All three ports put together "very aggressive and attractive packages," but New York/New Jersey presented the best total economic picture as well as the best direct market access, says Philip V. Connors, executive vice president of Maersk Line.

Under the 30-year agreement's terms, the Port of New York/New Jersey and the carriers will share the cost of constructing a 350-acre container terminal and a 70-acre on-dock rail facility in Port Elizabeth, N.J. They will create those facilities, which are scheduled for completion in 2003, by renovating the existing Sea-Land terminal and part of the adjacent Maher Tripoli terminal, says Connors. The port also has committed to deepen the shipping channel and the berths to accommodate the new generation of giant containerships, he notes.

Some industry observers have expressed surprise at the choice of New York/New Jersey, given that port's high terminal-handling costs and highly politicized atmosphere. Handling costs in that port are high, acknowledges Sea-Land spokesman Clint Eisenhauer, but that is just one factor out of many that were considered, he says. "We used a fairly complex model and tried to capture all of the variable expenses for a good number of years to come ... [I]t's a complicated chain of activity costs." In addition to the factors listed above, he says, Maersk and Sea-Land also considered inland transportation costs, labor rules, costs and policies, proximity to the largest population centers, port and terminal costs, vessel steaming time, and port authority and state political implications.

It appears that politics did indeed play a role in the final decision. Gov. George Pataki of New York and Gov. Christine Todd Whitman of New Jersey reportedly engaged in a running battle over each state's share of subsidies to help build the new container facility. In the end, Whitman agreed to contribute all of that money.
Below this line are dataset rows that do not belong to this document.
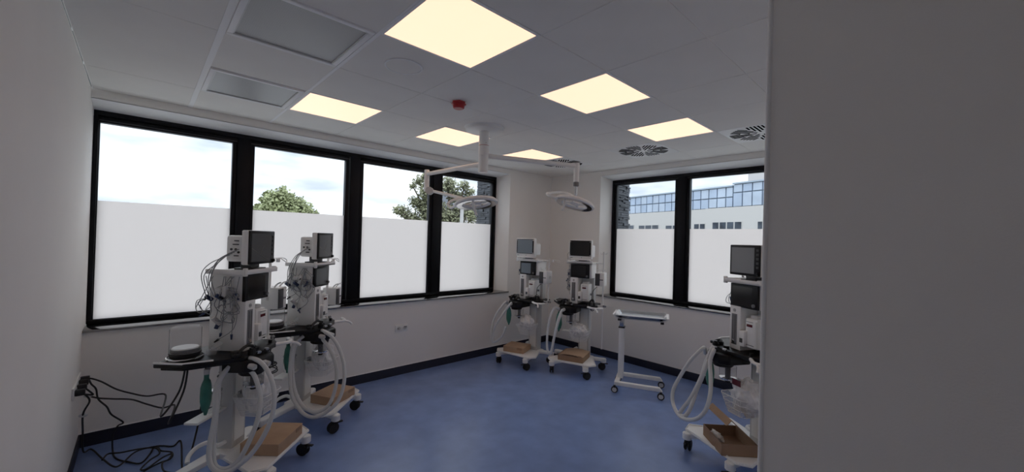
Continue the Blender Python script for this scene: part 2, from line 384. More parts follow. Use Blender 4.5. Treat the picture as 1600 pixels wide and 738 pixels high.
for (u, v) in diffusers:
    t = empty('air_outlet', ((u+.5)*T, -(v+.5)*T, H)); x0 = T/2-0.003
    tag(t, dl[(u, v)], 'air vent', 'round-slotted ceiling air outlets')
    build(B(-x0, x0, -x0, x0, -0.001, 0.012, bev=0.001), 'faceplate', 'light_grey_plastic' if False else 'white_plastic', t)
    for i in range(8):      # swirl slots: a full-length radial slot and parallel shorter ones in every octant
        m = MB(); a = 2*PI*i/8
        for k in range(-2, 3):
            off = k*0.030; r_out = math.sqrt(max(0.27**2-off**2, 0.01)); r_in = 0.05 if k == 0 else abs(off)*2.414+0.028
            if r_out-r_in < 0.03: continue
            m.box(r_in, r_out, off-0.0072, off+0.0072, -0.003, 0.0, mtx=Matrix.Rotation(a, 4, 'Z'))
        build(m, 'slot', 'slot_void', t)
def grille(v, ylen, label):
    t = empty('perforated_grille', (-0.5*T, -v*T-ylen/2, H)); tag(t, label, 'ceiling grille')
    a, b = T/2-0.018, ylen/2-0.004; m = MB(); f = 0.028
    for q in ((-a, a, -b, -b+f), (-a, a, b-f, b), (-a, -a+f, -b+f, b-f), (a-f, a, -b+f, b-f)): m.box(*q, -0.006, 0.02, bev=0.002)
    build(m, 'frame', 'ceiling_bar', t)
    m = MB(); e = 0.006
    for q in ((-a+f, a-f, -b+f, -b+f+e), (-a+f, a-f, b-f-e, b-f), (-a+f, -a+f+e, -b+f, b-f), (a-f-e, a-f, -b+f, b-f)): m.box(*q, -0.003, 0.01)
    build(m, 'inner_rim', 'light_grey_plastic', t)
    build(B(-a+f, a-f, -b+f, b-f, 0.003, 0.006), 'perforated_plate', 'perforated_sheet', t)
grille(0, T*0.96, 'small perforated metal grille in the ceiling next to the back windows')
grille(2, T, 'larger perforated metal grille in the ceiling nearer the camera')
t = empty('ceiling_speaker', (0.285, -1.526, H)); tag(t, 'flat round white speaker cover in the ceiling beside the nearest light', 'speaker')
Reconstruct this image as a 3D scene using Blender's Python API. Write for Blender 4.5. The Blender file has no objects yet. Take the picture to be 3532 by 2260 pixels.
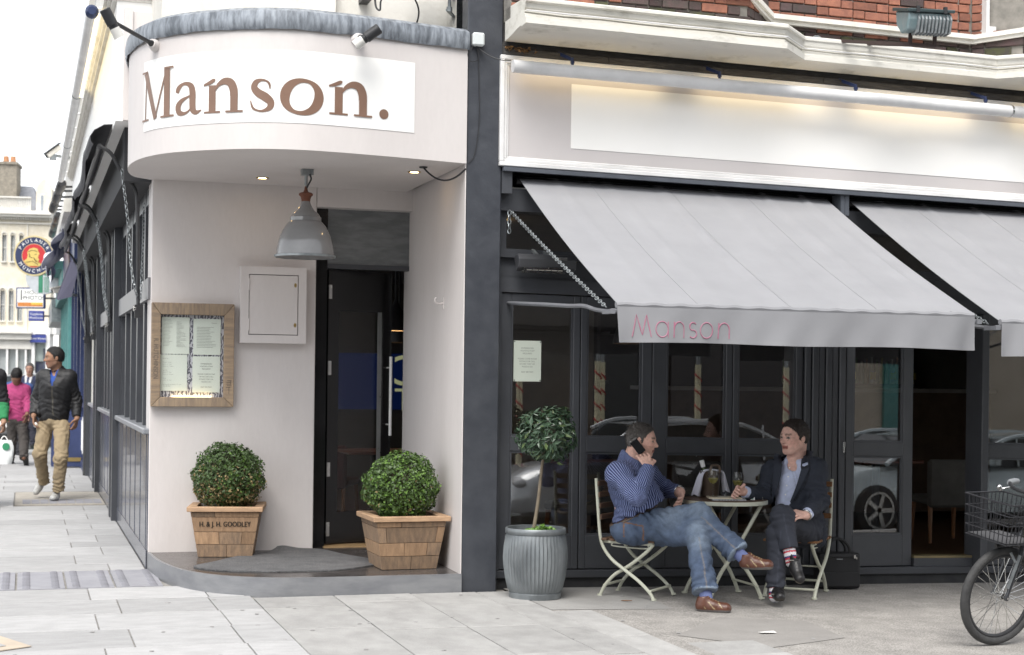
# Corner restaurant with a curved canopy, awnings and two men at a pavement table.
# All lengths are written in survey units; one unit is U metres.
import bpy, bmesh, math, random
import numpy as np
from mathutils import Vector, Matrix

random.seed(7)
rng = np.random.default_rng(7)
U = 1.1
K = .0155                       # the side street in front falls gently to the right
SC = bpy.context.scene
COL = SC.collection


def G(x):
    return -K * min(max(x, 0.0), 12.0)


# ------------------------------------------------------------------ camera, world, sun
cam = bpy.data.cameras.new('camera')
cam_ob = bpy.data.objects.new('camera', cam)
COL.objects.link(cam_ob)
_fw = Vector((.297, .95487, 0)); _rt = Vector((.95487, -.297, 0)); _up = Vector((0, 0, 1))
_cx = (_rt + .0125 * _up).normalized(); _cy = (_up - .0125 * _rt).normalized(); _cz = -_fw
_m = Matrix((_cx, _cy, _cz)).transposed().to_4x4()
_m.translation = Vector((-2.850, -10.288, 1.450)) * U
cam_ob.matrix_world = _m
cam.lens = 55.04; cam.sensor_width = 36; cam.shift_y = .0504
cam.clip_start = .05; cam.clip_end = 2000
cam.dof.use_dof = True; cam.dof.focus_distance = 10.5 * U; cam.dof.aperture_fstop = 3.5
SC.camera = cam_ob

world = bpy.data.worlds.new('World'); SC.world = world
world.use_nodes = True
wn = world.node_tree.nodes; wl = world.node_tree.links
wn.clear()
_o = wn.new('ShaderNodeOutputWorld'); _b = wn.new('ShaderNodeBackground')
_s = wn.new('ShaderNodeTexSky'); _s.sky_type = 'NISHITA'; _s.sun_disc = False
_s.sun_elevation = math.radians(57); _s.sun_rotation = math.radians(205)
_s.air_density = 1.0; _s.dust_density = 1.0; _s.ozone_density = 1.0
_h = wn.new('ShaderNodeHueSaturation'); _h.inputs['Saturation'].default_value = .16
wl.new(_s.outputs[0], _h.inputs['Color']); wl.new(_h.outputs[0], _b.inputs[0])
_b.inputs[1].default_value = .125
wl.new(_b.outputs[0], _o.inputs[0])

sun = bpy.data.lights.new('sun', 'SUN'); sun.energy = 1.4; sun.angle = math.radians(35); sun.color = (1, .96, .9)
sun_ob = bpy.data.objects.new('sun', sun); COL.objects.link(sun_ob)
# the sky's sun_rotation turns clockwise seen from above, starting at +Y
_az = math.radians(205); _el = math.radians(57)
_d = Vector((math.sin(_az) * math.cos(_el), math.cos(_az) * math.cos(_el), math.sin(_el)))
sun_ob.rotation_euler = _d.to_track_quat('Z', 'Y').to_euler()

SC.view_settings.view_transform = 'Standard'
SC.view_settings.look = 'None'
SC.view_settings.exposure = 1.4
SC.view_settings.gamma = 1
SC.view_settings.use_curve_mapping = False
SC.render.engine = 'CYCLES'
SC.cycles.use_denoising = True
SC.cycles.max_bounces = 8
SC.cycles.transparent_max_bounces = 24


# ------------------------------------------------------------------ materials
MATS = {}


def _nodes(name):
    m = bpy.data.materials.new(name); m.use_nodes = True
    nt = m.node_tree; nt.nodes.clear()
    out = nt.nodes.new('ShaderNodeOutputMaterial')
    return m, nt, out


def _coords(nt, stretch):
    tc = nt.nodes.new('ShaderNodeTexCoord'); mp = nt.nodes.new('ShaderNodeMapping')
    mp.inputs['Scale'].default_value = stretch
    oi = nt.nodes.new('ShaderNodeObjectInfo')
    mu = nt.nodes.new('ShaderNodeMath'); mu.operation = 'MULTIPLY'; mu.inputs[1].default_value = 37.0
    nt.links.new(oi.outputs['Random'], mu.inputs[0])
    nt.links.new(tc.outputs['Object'], mp.inputs['Vector'])
    cb = nt.nodes.new('ShaderNodeCombineXYZ')
    for i in range(3):
        nt.links.new(mu.outputs[0], cb.inputs[i])
    nt.links.new(cb.outputs[0], mp.inputs['Location'])
    return mp.outputs[0], oi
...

The carriers' decision means that most of their considerable container volumes will move by rail, truck, and barge to and from New York/New Jersey. For shippers, that may mean slightly longer transit times and earlier cut-off dates for export shipments. But the advent of the new super terminal doesn't necessarily mean Maersk and Sea-Land will drop all other direct port calls in the Northeast, says Connors. He expects that the carriers will continue to call in Halifax to take advantage of direct access to Eastern Canada's large and growing markets.

As for the other ports in the region, it's too early to say, Connors notes. "Think about how far away 2003 is and about the dynamics of our business. We sometimes change vessel deployments by quarters. We won't be making those decisions this early."